For the past couple of decades, most of Donna Pinckley’s photographs have focused on children and the objects that have personal significance for them. A few years ago, though, the University of Central Arkansas photography teacher noticed a post on Facebook of a girl she had photographed who was in an interracial relationship. The girl’s mother later told Pinckley that her daughter and her boyfriend had been the target of many cruel, racist comments. It brought back memories of another similar conversation Pinckley had many years earlier with a different mother.
“What struck me was the resilience of both couples in the face of derision, their refusal to let others define them,” Pinckley wrote on her artist statement.
Two years ago, Pinckley decided to take a portrait of the couple she noticed on Facebook, the start of a series titled “Sticks and Stones,” in which she also asks the couples to write down some of the hateful, racist language that has been directed toward them. She then includes the language on the bottom of the portrait.
“I want the viewer to look at the portrait first and then look down and see the writing,” she said. “I want them to see how beautiful and how much they love each other first.”
Pinckley said that regardless of her work, her goal as a portrait photographer is to create a collaborative image. Because she is physically small and “pretty laid-back,” she feels her subjects often feel at ease around her.
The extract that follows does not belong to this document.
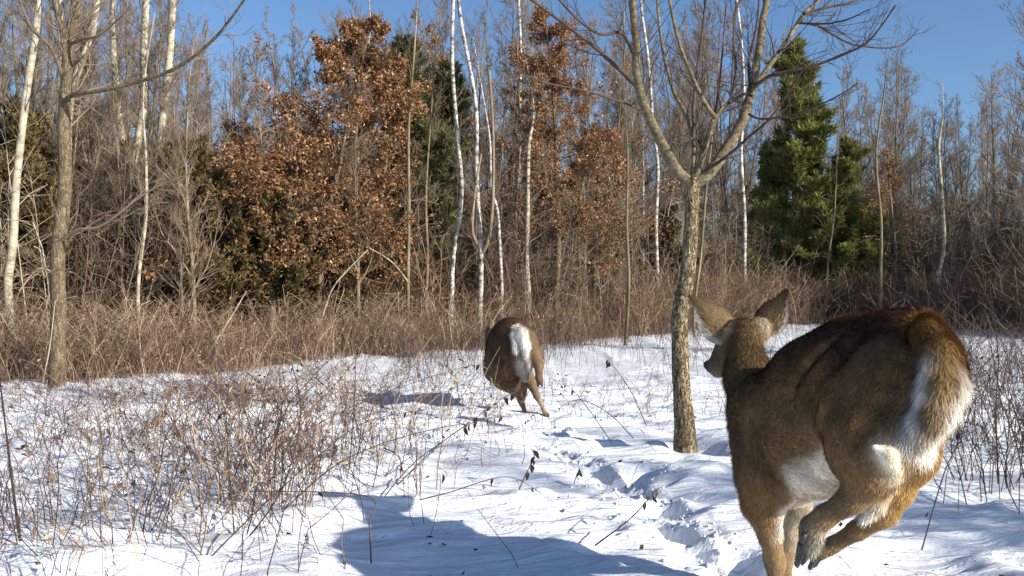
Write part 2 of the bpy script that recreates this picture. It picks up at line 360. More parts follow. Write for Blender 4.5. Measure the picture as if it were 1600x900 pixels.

She feels it is important to include her relationship to her subjects within each frame.
“It’s not only how you’re looking at them but how they’re looking at me, the connection that I have with them,” she said.
Pinckley finds her subjects through word of mouth and has started to broaden the mix of interracial couples she has already photographed by including more races and people in same-sex relationships.
“I want it to be about racism in all its forms,” she said. “I want people to at least start to think about it.”
While some couples have turned down her offer to be included in the series, Pinckley said others simply choose to ignore what has been told to them.
“Most of [the couples] are just not thinking about it,” she said. “Sometimes they don’t think they’ve had a racist comment made to them and then you start talking to them, and they have; they’ve chosen not to think about it.”